Two-time Geisel honoree Kevin Henkes returns this year with two accessible offerings: In the Middle of Fall, illustrated by his wife, Laura Dronzek, and Egg, with Henkes’s own paintings. In the Middle of Fall complements the duo’s When Spring Comes with a gentle exploration of the colors of autumn. Gorgeous and contemplative, the book perfectly captures the look, the feel, the sounds of fall as it tips into winter; it practically smells like woodsmoke and leaf matter. But while the book shines as an autumn read-aloud, the hushed beauty of changing seasons doesn’t quite propel emerging readers through the pages.

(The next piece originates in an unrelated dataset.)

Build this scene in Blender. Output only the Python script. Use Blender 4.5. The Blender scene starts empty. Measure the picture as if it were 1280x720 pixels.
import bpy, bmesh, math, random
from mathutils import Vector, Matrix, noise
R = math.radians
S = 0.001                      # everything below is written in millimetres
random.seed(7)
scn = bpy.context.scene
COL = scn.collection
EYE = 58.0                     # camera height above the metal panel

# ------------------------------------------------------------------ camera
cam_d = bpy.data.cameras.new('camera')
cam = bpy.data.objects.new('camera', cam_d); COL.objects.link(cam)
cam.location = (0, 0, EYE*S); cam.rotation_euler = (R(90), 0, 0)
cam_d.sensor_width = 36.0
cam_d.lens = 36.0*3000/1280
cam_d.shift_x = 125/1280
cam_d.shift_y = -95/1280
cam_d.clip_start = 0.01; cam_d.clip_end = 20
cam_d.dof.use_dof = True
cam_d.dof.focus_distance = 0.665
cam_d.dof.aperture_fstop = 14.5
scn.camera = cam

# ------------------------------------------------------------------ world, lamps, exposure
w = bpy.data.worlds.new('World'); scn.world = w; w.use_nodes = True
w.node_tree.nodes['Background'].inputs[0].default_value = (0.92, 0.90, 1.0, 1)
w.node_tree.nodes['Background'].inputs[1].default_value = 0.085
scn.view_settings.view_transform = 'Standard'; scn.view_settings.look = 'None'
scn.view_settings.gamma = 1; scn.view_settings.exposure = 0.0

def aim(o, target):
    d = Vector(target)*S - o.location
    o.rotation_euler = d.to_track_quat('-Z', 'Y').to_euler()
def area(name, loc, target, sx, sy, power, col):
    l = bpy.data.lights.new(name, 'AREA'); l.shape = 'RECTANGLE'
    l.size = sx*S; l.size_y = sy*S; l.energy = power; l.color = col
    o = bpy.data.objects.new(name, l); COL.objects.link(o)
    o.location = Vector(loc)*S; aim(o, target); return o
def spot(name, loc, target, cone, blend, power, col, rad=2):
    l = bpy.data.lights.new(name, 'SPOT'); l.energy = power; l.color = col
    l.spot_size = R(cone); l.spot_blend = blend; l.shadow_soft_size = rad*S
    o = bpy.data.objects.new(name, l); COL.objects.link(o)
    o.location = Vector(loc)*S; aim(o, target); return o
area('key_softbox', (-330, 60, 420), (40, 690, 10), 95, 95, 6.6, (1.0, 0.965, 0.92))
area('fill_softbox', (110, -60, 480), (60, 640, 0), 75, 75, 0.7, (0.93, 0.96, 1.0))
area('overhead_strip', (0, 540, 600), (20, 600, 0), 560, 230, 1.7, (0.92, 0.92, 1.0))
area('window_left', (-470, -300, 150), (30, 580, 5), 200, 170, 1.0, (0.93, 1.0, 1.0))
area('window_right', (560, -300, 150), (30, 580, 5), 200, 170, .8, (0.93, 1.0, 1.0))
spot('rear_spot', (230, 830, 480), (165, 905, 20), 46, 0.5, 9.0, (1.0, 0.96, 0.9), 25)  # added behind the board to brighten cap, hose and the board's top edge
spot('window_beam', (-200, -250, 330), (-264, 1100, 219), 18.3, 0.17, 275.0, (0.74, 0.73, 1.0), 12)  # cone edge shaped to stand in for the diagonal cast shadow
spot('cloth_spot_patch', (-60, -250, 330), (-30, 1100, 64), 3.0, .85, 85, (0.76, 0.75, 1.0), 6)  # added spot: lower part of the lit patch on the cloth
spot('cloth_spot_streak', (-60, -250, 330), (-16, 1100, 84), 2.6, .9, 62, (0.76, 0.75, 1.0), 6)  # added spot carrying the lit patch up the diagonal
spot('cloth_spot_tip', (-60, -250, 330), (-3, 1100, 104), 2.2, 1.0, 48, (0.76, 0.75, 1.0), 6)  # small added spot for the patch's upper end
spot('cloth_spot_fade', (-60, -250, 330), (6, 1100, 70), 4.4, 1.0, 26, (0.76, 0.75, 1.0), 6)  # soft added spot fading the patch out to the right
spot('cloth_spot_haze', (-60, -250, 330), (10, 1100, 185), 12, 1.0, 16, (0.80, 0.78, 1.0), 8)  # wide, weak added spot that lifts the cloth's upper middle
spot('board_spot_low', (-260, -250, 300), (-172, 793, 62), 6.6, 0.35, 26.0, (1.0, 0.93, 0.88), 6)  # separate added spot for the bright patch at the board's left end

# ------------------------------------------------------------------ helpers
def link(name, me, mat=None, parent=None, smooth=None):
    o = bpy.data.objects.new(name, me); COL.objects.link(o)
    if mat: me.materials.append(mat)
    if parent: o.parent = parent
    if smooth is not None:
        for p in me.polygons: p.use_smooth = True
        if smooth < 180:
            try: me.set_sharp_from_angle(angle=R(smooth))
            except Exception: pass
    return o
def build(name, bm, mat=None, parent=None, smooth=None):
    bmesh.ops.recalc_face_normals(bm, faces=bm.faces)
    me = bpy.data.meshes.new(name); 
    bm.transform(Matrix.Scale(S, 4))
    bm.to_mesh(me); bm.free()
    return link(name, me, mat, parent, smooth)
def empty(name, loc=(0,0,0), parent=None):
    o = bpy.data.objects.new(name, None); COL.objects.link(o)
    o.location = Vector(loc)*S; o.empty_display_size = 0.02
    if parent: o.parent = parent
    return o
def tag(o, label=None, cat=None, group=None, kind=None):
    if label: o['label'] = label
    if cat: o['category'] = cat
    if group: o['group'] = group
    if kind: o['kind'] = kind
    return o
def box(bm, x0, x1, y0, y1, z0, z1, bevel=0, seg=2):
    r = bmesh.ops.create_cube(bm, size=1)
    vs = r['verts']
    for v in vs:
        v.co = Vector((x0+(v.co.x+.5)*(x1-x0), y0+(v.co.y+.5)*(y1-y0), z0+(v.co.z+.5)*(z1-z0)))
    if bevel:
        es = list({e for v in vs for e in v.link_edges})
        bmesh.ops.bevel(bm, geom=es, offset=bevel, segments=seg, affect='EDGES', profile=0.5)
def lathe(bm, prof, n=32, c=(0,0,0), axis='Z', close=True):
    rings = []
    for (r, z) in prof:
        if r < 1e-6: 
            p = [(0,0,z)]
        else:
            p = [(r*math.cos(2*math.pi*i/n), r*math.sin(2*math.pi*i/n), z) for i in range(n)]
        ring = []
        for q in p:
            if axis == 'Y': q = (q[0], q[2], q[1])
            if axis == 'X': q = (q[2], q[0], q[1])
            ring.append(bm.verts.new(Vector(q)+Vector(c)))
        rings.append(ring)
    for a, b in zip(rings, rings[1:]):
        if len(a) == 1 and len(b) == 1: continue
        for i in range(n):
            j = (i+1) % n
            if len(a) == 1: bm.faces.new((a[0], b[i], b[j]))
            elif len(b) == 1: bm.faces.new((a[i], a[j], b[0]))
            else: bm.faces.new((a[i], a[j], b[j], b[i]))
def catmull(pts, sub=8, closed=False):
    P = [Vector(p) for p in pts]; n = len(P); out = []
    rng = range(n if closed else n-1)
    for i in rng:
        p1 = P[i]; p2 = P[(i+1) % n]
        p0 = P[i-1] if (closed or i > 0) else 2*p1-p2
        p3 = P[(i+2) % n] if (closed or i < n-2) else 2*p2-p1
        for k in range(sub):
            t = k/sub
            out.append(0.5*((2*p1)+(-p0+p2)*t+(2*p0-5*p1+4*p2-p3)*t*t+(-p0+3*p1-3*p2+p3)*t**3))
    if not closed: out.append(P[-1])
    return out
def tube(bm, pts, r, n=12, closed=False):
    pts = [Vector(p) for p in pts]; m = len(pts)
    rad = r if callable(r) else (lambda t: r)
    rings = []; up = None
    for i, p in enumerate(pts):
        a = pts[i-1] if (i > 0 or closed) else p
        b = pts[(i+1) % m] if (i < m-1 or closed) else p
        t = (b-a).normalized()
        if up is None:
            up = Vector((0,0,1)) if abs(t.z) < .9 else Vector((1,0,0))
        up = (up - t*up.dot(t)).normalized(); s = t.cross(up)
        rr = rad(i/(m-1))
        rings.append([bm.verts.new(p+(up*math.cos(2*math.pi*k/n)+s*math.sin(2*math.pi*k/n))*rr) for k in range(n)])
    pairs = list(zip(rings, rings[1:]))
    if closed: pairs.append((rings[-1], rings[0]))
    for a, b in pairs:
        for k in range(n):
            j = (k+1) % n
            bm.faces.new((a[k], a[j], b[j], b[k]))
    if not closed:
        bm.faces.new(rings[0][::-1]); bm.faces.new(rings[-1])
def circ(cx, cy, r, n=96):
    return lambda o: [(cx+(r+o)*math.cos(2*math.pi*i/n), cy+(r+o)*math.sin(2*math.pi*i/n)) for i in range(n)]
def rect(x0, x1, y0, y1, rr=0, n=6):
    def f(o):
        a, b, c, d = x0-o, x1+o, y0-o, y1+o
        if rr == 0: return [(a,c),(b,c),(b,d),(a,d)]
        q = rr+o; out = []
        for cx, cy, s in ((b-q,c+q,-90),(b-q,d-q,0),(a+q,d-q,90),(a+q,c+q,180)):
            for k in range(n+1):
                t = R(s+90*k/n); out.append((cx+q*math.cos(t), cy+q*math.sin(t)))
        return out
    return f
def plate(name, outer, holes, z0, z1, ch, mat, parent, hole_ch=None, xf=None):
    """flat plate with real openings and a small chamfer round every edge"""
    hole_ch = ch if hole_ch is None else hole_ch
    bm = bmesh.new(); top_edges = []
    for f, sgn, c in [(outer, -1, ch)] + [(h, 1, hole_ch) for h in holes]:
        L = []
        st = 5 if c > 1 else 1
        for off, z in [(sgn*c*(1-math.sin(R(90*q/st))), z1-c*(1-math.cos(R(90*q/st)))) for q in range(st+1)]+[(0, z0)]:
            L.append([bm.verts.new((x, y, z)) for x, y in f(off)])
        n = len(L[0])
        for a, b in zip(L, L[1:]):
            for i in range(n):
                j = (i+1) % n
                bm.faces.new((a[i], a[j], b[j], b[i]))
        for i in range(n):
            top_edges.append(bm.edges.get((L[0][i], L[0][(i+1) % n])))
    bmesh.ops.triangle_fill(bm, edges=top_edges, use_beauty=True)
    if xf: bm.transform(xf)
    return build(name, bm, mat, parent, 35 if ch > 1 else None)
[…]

Image from Egg by Kevin Henkes |
As an introductory comic, Egg nails the format. The straightforward presentation of one, four or sixteen panels per page allows for variety in the storytelling but ensures early readers can follow the plot without struggle. Henkes also embraces the format’s strengths for visual narrative: a sense of time conveyed by repetitive panels, the impact of a full-page picture after a series of smaller images, the sense of movement depicted as characters appear to exit the frame. And he avoids some of the potential complications by skipping speech bubbles and limiting the text--in a clean, non-serif font--to the bottom of each frame. This accessible version of sequential art allows a complete story to emerge from a text that uses only fifteen different words (for all it uses peck 63 times). That limited vocabulary features a couple of challenges, but Henkes expressive animal faces and repetition of both words and sounds--plus the decoding oases of wordless spreads--will usher readers through the tricky parts.